Precipitation Reactions

Precipitation reactions are a type of chemical reaction where two solutions combine and form an insoluble solid, known as a precipitate. This reaction is fundamental to fields ranging from geochemistry to everyday plumbing.

In our given exercise, the black precipitate of lead(II) sulfide \( \mathrm{PbS} \) formed when hydrogen sulfide and lead(II) nitrate come into contact is a prime example of a precipitation reaction. While the other product, nitric acid \( \mathrm{HNO}_{3} \) remains in the aqueous phase, the insoluble \( \mathrm{PbS} \) separates out as a distinct solid.

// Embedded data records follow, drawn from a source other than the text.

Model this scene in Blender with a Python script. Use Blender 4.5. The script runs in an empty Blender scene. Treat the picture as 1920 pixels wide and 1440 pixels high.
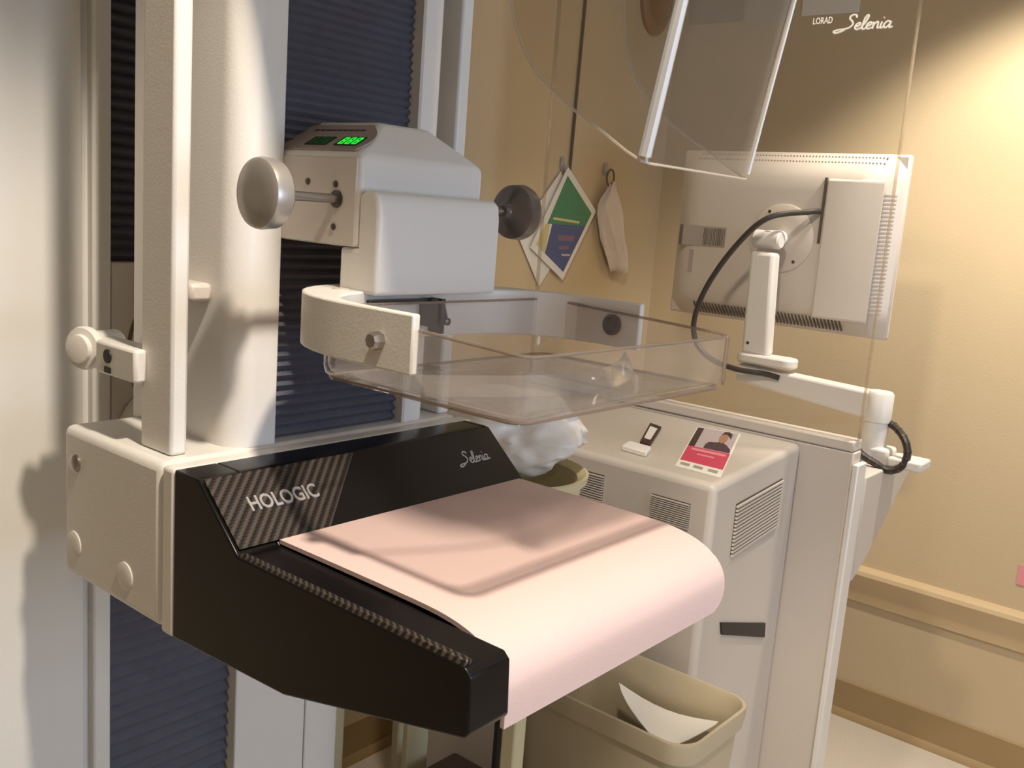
import bpy, bmesh, math, random
from mathutils import Vector, Matrix
from mathutils import noise as mn
random.seed(7)
S = bpy.context.scene
COL = S.collection
HC = 1.5            # eye height of the photographer; scene z below is given relative to it and lifted by HC

# ------------------------------------------------------------------ camera
W, Hh = 1920, 1440
V1 = Vector((2480 - 960, -(512 - 720))); V2 = Vector((-1261 - 960, -(228 - 720)))
F = math.sqrt(-(V1.x * V2.x + V1.y * V2.y))
ax = Vector((V1.x, V1.y, -F)).normalized(); ay = Vector((V2.x, V2.y, -F)).normalized(); az = ax.cross(ay)
cam = bpy.data.objects.new('camera', bpy.data.cameras.new('camera')); COL.objects.link(cam)
cam.data.sensor_fit = 'HORIZONTAL'; cam.data.sensor_width = 36.0; cam.data.lens = F / W * 36.0
cam.data.clip_start = 0.02; cam.data.clip_end = 50
cam.matrix_world = Matrix.Translation((0, 0, HC)) @ Matrix((ax, ay, az)).to_4x4()
S.camera = cam

# ------------------------------------------------------------------ world, lights, exposure
w = bpy.data.worlds.new('world'); S.world = w; w.use_nodes = True
w.node_tree.nodes['Background'].inputs[0].default_value = (0.55, 0.6, 0.7, 1)
w.node_tree.nodes['Background'].inputs[1].default_value = 0.3
S.view_settings.view_transform = 'Standard'; S.view_settings.look = 'None'
S.view_settings.gamma = 1.0; S.view_settings.use_curve_mapping = False
S.view_settings.exposure = 0.18

def spot(name, loc, target, power, color, angle, blend, radius):
    l = bpy.data.lights.new(name, 'SPOT'); l.energy = power; l.color = color
    l.spot_size = math.radians(angle); l.spot_blend = blend; l.shadow_soft_size = radius
    o = bpy.data.objects.new(name, l); COL.objects.link(o)
    o.location = (loc[0], loc[1], loc[2] + HC)
    d = Vector(target) - Vector(loc); o.rotation_euler = d.to_track_quat('-Z', 'Y').to_euler()
    return o
CEIL = 0.98
LAMPS = [(0.334, 0.0), (2.25, 0.45), (-0.55, -1.05), (0.95, 0.62)]
WARM = (1.0, 0.88, 0.73)
spot('ceiling_lamp_light_a', (LAMPS[0][0], LAMPS[0][1], CEIL - .03), (.38, .10, -1.5), 84, WARM, 98, .30, .035)
spot('ceiling_lamp_light_b', (LAMPS[1][0], LAMPS[1][1], CEIL - .03), (2.90, .50, -.60), 98, (1.0, .90, .77), 97, .55, .04)
spot('ceiling_lamp_light_c', (LAMPS[2][0], LAMPS[2][1], CEIL - .03), (-.2, -.5, -1.5), 9, WARM, 140, .5, .05)
spot('added_fill_light_d', (LAMPS[3][0], LAMPS[3][1], CEIL - .03), (2.08, .97, -.36), 54, WARM, 64, .40, .06)  # added fill lamp to brighten the monitor back and console side
# cool fill on the front faces; the window behind the photographer is added
al = bpy.data.lights.new('added_window_fill', 'AREA'); al.shape = 'RECTANGLE'; al.size = 1.1; al.size_y = 1.0
al.energy = 25; al.color = (.60, .75, 1.0)
ao = bpy.data.objects.new('added_window_fill', al); COL.objects.link(ao)
ao.location = (1.0, -2.02, HC + .05); ao.rotation_euler = (math.radians(90), 0, 0)

# ------------------------------------------------------------------ materials
def pmat(name, col, rough=.5, metal=0., spec=.5, noise=None, bump=None, emit=None, coat=0.):
    m = bpy.data.materials.new(name); m.use_nodes = True
    nt = m.node_tree; b = nt.nodes['Principled BSDF']
    b.inputs['Base Color'].default_value = (*col, 1); b.inputs['Roughness'].default_value = rough
    b.inputs['Metallic'].default_value = metal; b.inputs['Specular IOR Level'].default_value = spec
    b.inputs['Coat Weight'].default_value = coat; b.inputs['Coat Roughness'].default_value = .08
    tc = nt.nodes.new('ShaderNodeTexCoord')
    if noise:
        n = nt.nodes.new('ShaderNodeTexNoise'); n.inputs['Scale'].default_value = noise[0]; n.inputs['Detail'].default_value = 4
        r = nt.nodes.new('ShaderNodeMix'); r.data_type = 'RGBA'
        r.inputs[6].default_value = (*[c * (1 - noise[1]) for c in col], 1); r.inputs[7].default_value = (*[min(1, c * (1 + noise[1])) for c in col], 1)
        nt.links.new(tc.outputs['Object'], n.inputs['Vector']); nt.links.new(n.outputs['Fac'], r.inputs[0]); nt.links.new(r.outputs[2], b.inputs['Base Color'])
    if bump:
        n2 = nt.nodes.new('ShaderNodeTexNoise'); n2.inputs['Scale'].default_value = bump[0]; n2.inputs['Detail'].default_value = 3
        bp = nt.nodes.new('ShaderNodeBump'); bp.inputs['Strength'].default_value = bump[1]; bp.inputs['Distance'].default_value = .002
        nt.links.new(tc.outputs['Object'], n2.inputs['Vector']); nt.links.new(n2.outputs['Fac'], bp.inputs['Height']); nt.links.new(bp.outputs['Normal'], b.inputs['Normal'])
    if emit:
        b.inputs['Emission Color'].default_value = (*emit[0], 1); b.inputs['Emission Strength'].default_value = emit[1]
    return m

def clear(name, tint, refl=1.0, haze=0.0, hazecol=(.9, .88, .85), rough=.03):
    """thin clear plastic or glass: see-through with Fresnel reflections and a little surface haze"""
    m = bpy.data.materials.new(name); m.use_nodes = True; nt = m.node_tree; nt.nodes.clear()
    out = nt.nodes.new('ShaderNodeOutputMaterial'); tr = nt.nodes.new('ShaderNodeBsdfTransparent'); tr.inputs[0].default_value = (*tint, 1)
    gl = nt.nodes.new('ShaderNodeBsdfGlossy'); gl.inputs['Roughness'].default_value = rough; gl.inputs[0].default_value = (refl, refl, refl, 1)
    df = nt.nodes.new('ShaderNodeBsdfDiffuse'); df.inputs[0].default_value = (*hazecol, 1)
    lw = nt.nodes.new('ShaderNodeLayerWeight'); lw.inputs['Blend'].default_value = .5      # Schlick reflectance, same on both sides of a sheet
    pw = nt.nodes.new('ShaderNodeMath'); pw.operation = 'POWER'; pw.inputs[1].default_value = 4.5; nt.links.new(lw.outputs['Facing'], pw.inputs[0])
    fr = nt.nodes.new('ShaderNodeMath'); fr.operation = 'MULTIPLY_ADD'; fr.inputs[1].default_value = .8; fr.inputs[2].default_value = .035; nt.links.new(pw.outputs[0], fr.inputs[0])
    m1 = nt.nodes.new('ShaderNodeMixShader'); m1.inputs[0].default_value = haze
    nt.links.new(tr.outputs[0], m1.inputs[1]); nt.links.new(df.outputs[0], m1.inputs[2])
    m2 = nt.nodes.new('ShaderNodeMixShader'); nt.links.new(fr.outputs[0], m2.inputs[0])
    nt.links.new(m1.outputs[0], m2.inputs[1]); nt.links.new(gl.outputs[0], m2.inputs[2]); nt.links.new(m2.outputs[0], out.inputs[0])
    return m

def carbon(name, period=.0092):
    """glossy carbon-fibre twill: black diagonal tows, their bronze sheen painted into the colour"""
    m = bpy.data.materials.new(name); m.use_nodes = True; nt = m.node_tree; b = nt.nodes['Principled BSDF']
    tc = nt.nodes.new('ShaderNodeTexCoord'); sp = nt.nodes.new('ShaderNodeSeparateXYZ'); nt.links.new(tc.outputs['Object'], sp.inputs[0])
    def mth(op, a, bb, c=None):
        n = nt.nodes.new('ShaderNodeMath'); n.operation = op
        for i, v in enumerate((a, bb, c)):
            if v is None: continue
            if isinstance(v, (int, float)): n.inputs[i].default_value = v
            else: nt.links.new(v, n.inputs[i])
        return n.outputs[0]
    up = mth('ADD', mth('MULTIPLY', sp.outputs[1], .75), mth('MULTIPLY', sp.outputs[2], .66))
    dg = mth('SUBTRACT', sp.outputs[0], mth('MULTIPLY', up, 1.0))
    s1 = mth('SINE', mth('MULTIPLY', dg, 2 * math.pi / period), 0)
    s2 = mth('SINE', mth('MULTIPLY', up, 2 * math.pi / .0026), 0)
    h = mth('ADD', mth('MULTIPLY', s1, .5), mth('MULTIPLY', s2, .16))
    ramp = nt.nodes.new('ShaderNodeValToRGB'); ramp.color_ramp.elements[0].position = .42; ramp.color_ramp.elements[1].position = .8
    ramp.color_ramp.elements[0].color = (.006, .005, .005, 1); ramp.color_ramp.elements[1].color = (.066, .046, .034, 1)
    nt.links.new(mth('ADD', h, .5), ramp.inputs[0]); nt.links.new(ramp.outputs[0], b.inputs['Base Color'])
    bp = nt.nodes.new('ShaderNodeBump'); bp.inputs['Strength'].default_value = .35; bp.inputs['Distance'].default_value = .001
    nt.links.new(h, bp.inputs['Height']); nt.links.new(bp.outputs['Normal'], b.inputs['Normal'])
    b.inputs['Roughness'].default_value = .4; b.inputs['Coat Weight'].default_value = .2; b.inputs['Coat Roughness'].default_value = .15
    return m

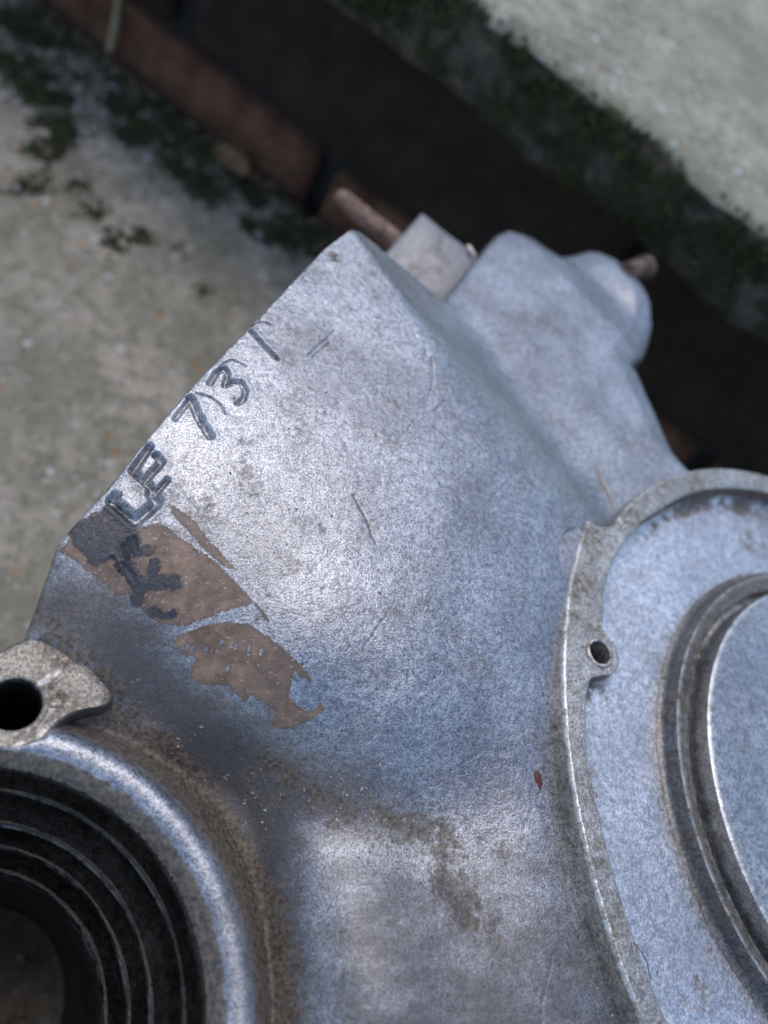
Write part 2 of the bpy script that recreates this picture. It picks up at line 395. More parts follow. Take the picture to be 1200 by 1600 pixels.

One key point of emphasis for students is that not all combinations of ionic compounds lead to precipitation. It requires understanding the solubility rules to predict whether a solid will form. For example, sulfides often form precipitates with heavy metal ions like lead(II), as in the example. Visual observation of a solid forming is a strong indication that a precipitation reaction has occurred, but knowledge of the solubility rules helps us understand the process before the experiment is even conducted.

Stoichiometry

Stoichiometry is the quantitative relationship between reactants and products in a chemical reaction. It's through stoichiometry that chemists calculate the amounts of substances consumed and produced in a reaction.

The exercise shows the unbalanced equation \( \mathrm{H}_{2}\mathrm{S} + \mathrm{Pb}\left(\mathrm{NO}_{3}\right)_{2} \rightarrow \mathrm{PbS} + \mathrm{HNO}_{3} \). However, to fully understand the quantities involved, we need to balance this equation. In a balanced chemical equation, the number of atoms for each element is the same on both sides, adhering to the law of conservation of mass.

For students, the art of balancing equations resides in setting up a system where all atoms are accounted for by adding coefficients to the chemical formulas. This step might involve trial and error at first, but with practice, it becomes a more intuitive process. Stoichiometry not only helps us balance chemical equations but also allows predicting the amounts of substances required or produced, thus enabling the practicable application of chemistry in real-world scenarios.